Armenia and Chess “Chess is my world,” said the former Soviet world champion Mikhail Tal. “Not a house, not a fortress where I hide myself from life’s hardship, but indeed the world. The world in which I live a full life, in which I prove myself.” It is a place of beauty, challenge, fierce competition, endless calculation, a unique blend of art and science.

So bravo to Armenia for making it a compulsory part of the primary school curriculum. Educationists in that former Soviet republic argue that playing chess will breed a sense of responsibility in young children and be character-building. Well maybe, though in my experience the most likely result is that you go to bed at 2am having roundly abused someone in Minnesota who has just beaten you in an online game they should have lost. Chess is a vicious game – kill or be killed – in which you are supposed to lose with grace. I have yet to learn that art.
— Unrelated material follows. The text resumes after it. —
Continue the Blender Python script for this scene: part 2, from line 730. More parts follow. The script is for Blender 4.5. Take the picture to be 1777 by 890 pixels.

Armenia is an obsessive chess-playing country, one of the strongest in the world despite a population that is the same as – yes, you guessed it – Wales. In fact, Wales – and New Zealand, too – are good parallels. In the way that rugby defines those countries, chess defines Armenia. Another Soviet world champion of the 1960s, Tigran Petrosian, was born in Armenia, and the Armenian Lev Aronian is currently No 3 in the world and a credible challenger for the world crown.
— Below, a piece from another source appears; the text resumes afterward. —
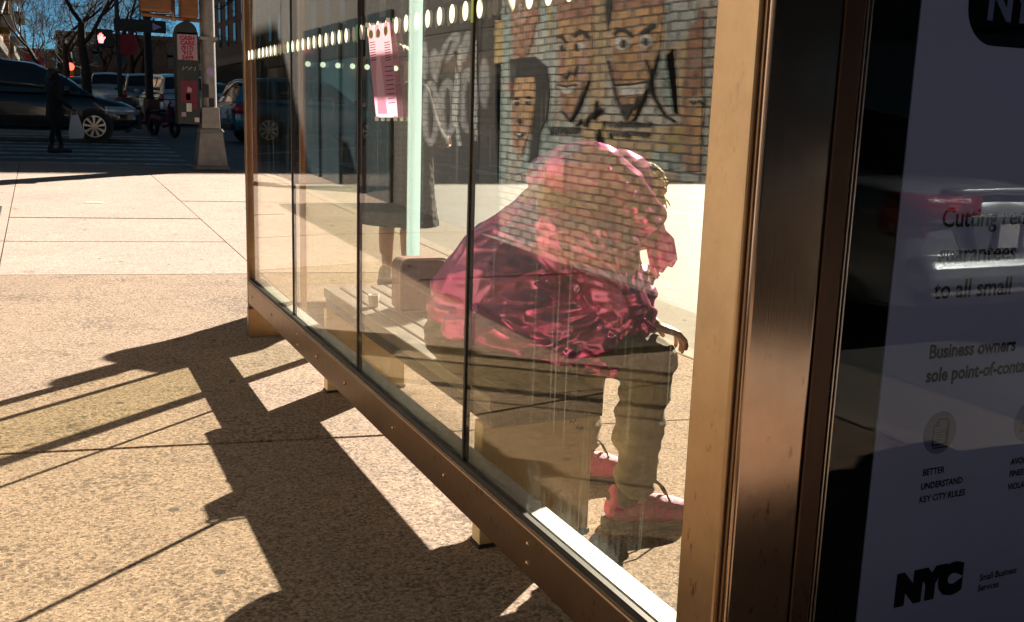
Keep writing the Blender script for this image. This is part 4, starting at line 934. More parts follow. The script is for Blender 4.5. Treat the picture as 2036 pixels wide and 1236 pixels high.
# ================================================================== vehicles (built nose to +x, then turned)
def lerp(tab, x):
    for i in range(len(tab) - 1):
        if tab[i][0] <= x <= tab[i + 1][0]:
            q = (x - tab[i][0]) / (tab[i + 1][0] - tab[i][0]); q = q * q * (3 - 2 * q) * .5 + q * .5
            return [a + (b_ - a) * q for a, b_ in zip(tab[i][1:], tab[i + 1][1:])]
    return list(tab[-1][1:]) if x > tab[-1][0] else list(tab[0][1:])
KINDS = {
 # body: x, underside, belt height, half width ; cabin: x, roof height, half width at roof ; axle x, wheel radius
 'minivan': dict(L=5.0, body=[(-2.5, .42, .95, .80), (-2.42, .30, 1.06, .92), (-1.5, .22, 1.08, .985), (.6, .22, 1.06, .985), (1.45, .22, 1.02, .97), (2.1, .24, .88, .93), (2.4, .30, .76, .83), (2.5, .42, .62, .62)],
                 cabin=[(-2.44, 1.07, .84), (-2.30, 1.62, .76), (-1.9, 1.73, .74), (-.6, 1.78, .74), (.25, 1.70, .73), (.85, 1.45, .74), (1.55, 1.03, .84)], ax=(-1.5, 1.52), wr=.345, door=(-1.55, -.45, .65)),
 'suv': dict(L=4.6, body=[(-2.3, .45, .92, .80), (-2.2, .30, 1.05, .92), (-1.2, .24, 1.06, .95), (.7, .24, 1.04, .95), (1.3, .24, 1.02, .94), (2.0, .26, .95, .90), (2.24, .32, .82, .80), (2.3, .45, .66, .62)],
             cabin=[(-2.22, 1.06, .82), (-1.95, 1.58, .72), (-1.4, 1.68, .70), (-.3, 1.72, .70), (.3, 1.64, .69), (1.15, 1.05, .82)], ax=(-1.40, 1.42), wr=.36, door=(-1.2, -.15, .8)),
 'sedan': dict(L=4.7, body=[(-2.35, .42, .86, .68), (-2.27, .26, .97, .83), (-2.05, .22, 1.0, .89), (-1.2, .20, .99, .915), (.8, .20, .96, .915), (1.5, .20, .90, .90), (2.1, .24, .78, .86), (2.28, .30, .66, .76), (2.35, .42, .52, .58)],
               cabin=[(-1.78, .985, .74), (-1.30, 1.29, .60), (-.85, 1.42, .56), (-.2, 1.455, .57), (.35, 1.36, .58), (1.25, .955, .76)], ax=(-1.38, 1.42), wr=.33, door=(-.85, .02, .75)),
}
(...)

The Armenians say their move is about making better adolescents rather than breeding great players, but it’s hard not to see a bit of nationalist sentiment at play. Armenia is locked in an endless chess war with neighbouring Azerbaijan, which produced the great Garry Kasparov, and the viciousness of the trolling between Armenians and Azerbaijanis on chess websites is unbelievable. Armenia wants its national team to be world-beating (and above all Azerbaijan-beating), and will be very happy if the new programme produces a few more Aronians.